İran’da uçağın düşüş görüntülerinde de havada yanarak alçaldığı gözleniyordu. Yani düşünce infilak etmiyordu. O gün bağlandığım bir televizyon haber programında kaza için “Bu, havada vurulma ya da suikast iddiasını güçlendiriyor. Ya ABD başka bir bahaneyle vurmuş olabilir ya da İran yanlışlıkla vurmuş olabilir” demiştim. Birçok olasılık vardı kuşkusuz, ama başlangıçta bana bunu düşündüren asıl şey İranlı yetkililerin açıklamaları oldu. Kaza yeni olmuştu, ama İranlı yetkililer hemen “dışarıdan bir saldırıyla düşmedi, sabotaj değil” diye açıklama yapmışlardı. Devlet yetkilileri eğer bunu söylüyorsa orada muhakkak bir sabotaj vardır. Bizde de böyle oldu.

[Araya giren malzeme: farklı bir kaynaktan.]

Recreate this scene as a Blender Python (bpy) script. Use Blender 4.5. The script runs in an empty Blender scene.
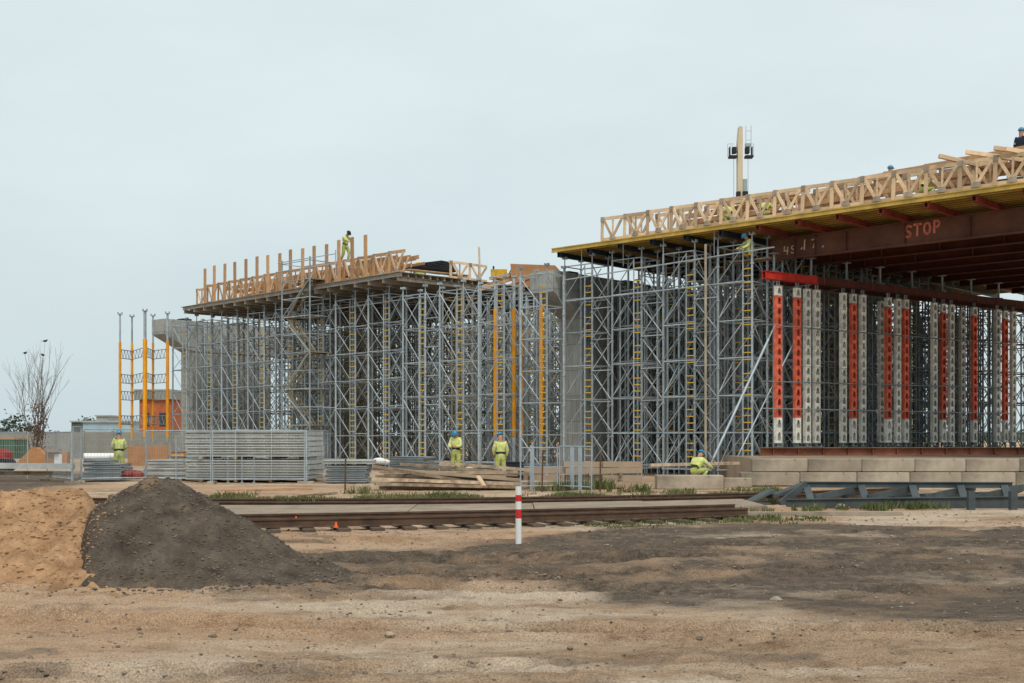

Bizde ne olmuştu, benzer nasıl bir örnek var?
AKP, 2015 Temmuz’unda, çözüm yerine savaşı yeniden başlattıktan sonra Diyarbakır’da inişe gelen bir F-16 uçağı düşmüştü. Daha enkaza ulaşılmamışken Genelkurmay “dışarıdan bir etki yoktur” dedi. Oysa pilot paraşütle atlamış ve yere ayak basar basmaz uçağının aşağıdan bir ateşle vurulduğunu söylemişti… Yine jandarmaya ait bir helikopter düştü, İçişleri Bakanı hemen “dışarıdan terör saldırısı yoktur” diye açıklama yaptı. Sonradan YouTube’da görüntülerini izledik, kobra helikopterini omuzdan atılan ısı güdümlü füzeyle vuruyorlar… Gerçekleri bir yere kadar saklayabilirsiniz. İstediğiniz kadar basını elinizde tutun, baskı uygulayın, gerçekleri sonsuza kadar halktan saklamayı başaramazsınız. Türkiye’deki iktidarın en büyük yanılgısı budur. Bu anlayış havacılık açısından da çok önemli riskleri beraberinde getiriyor.
Savaş öyle bir şey ki, hiç ilginiz olmasa da gelip sizi hedef alabiliyor, masum insanları öldürebiliyor. Malezya uçağının yolcuları Rusya ve Ukrayna çatışmalarından belki de habersizdi. Ukrayna uçağındaki yolcular İran-ABD gerginliğinde hiç de taraf değillerdi örneğin, ama yaşamlarını yitirdiler. Bir yerde savaş varsa, oradaki yangına körükle giderseniz bu ateş gün gelir sizi de yakar. Hatta uzaktan seyretme, “bana ne!” deme lüksünüz de yoktur. Bizimse savaş hemen yanıbaşımızda ve iktidar ülkeyi bu çatışmaların içine içine sürüklüyor. IŞİD’in Ankara’nın göbeğinde bomba patlatıp 103 insanı katlettiğini unutuyoruz. Sadece Suriye’de miydi IŞİD’in katliamları? Suruç’ta, Sultanahmet’te, Antep’te olmadı mı? Buna rağmen muhalefet Suriye’ye asker gönderme tezkerelerine onay verdi. Libya söz konusu olunca onaylamadılar, ama engellemek için de aktif bir çalışma yapılmıyor. Bu konularda kamuoyunun bilgilendirilmesi, halkın harekete geçmesi şart. Lafla muhalefet yeterli olmuyor. Örneğin Kanal İstanbul için bir kıpırdanma var, toplum tepki göstermezse bu kötülüğü de engellemek mümkün olmaz. Ama en az Kanal İstanbul kadar ülkeye ve bölgeye zarar veren askeri müdahalelere, savaş kışkırtıcılığına karşı aynı duyarlılık gösterilmedi ne yazık ki. Çünkü muhalefet, HDP dışında, bu tezkerelere onay verdi. Şimdi Libya’ya asker gönderiliyor, İHA’lar gönderiliyor, bunları başka ülkelere de satmaya çalışıyor iktidar. İşte başkasını yakan ateşte aş pişirmek tam da budur. Ve korkarım bedelini yine masum insanlar yaşamlarıyla ödeyecekler.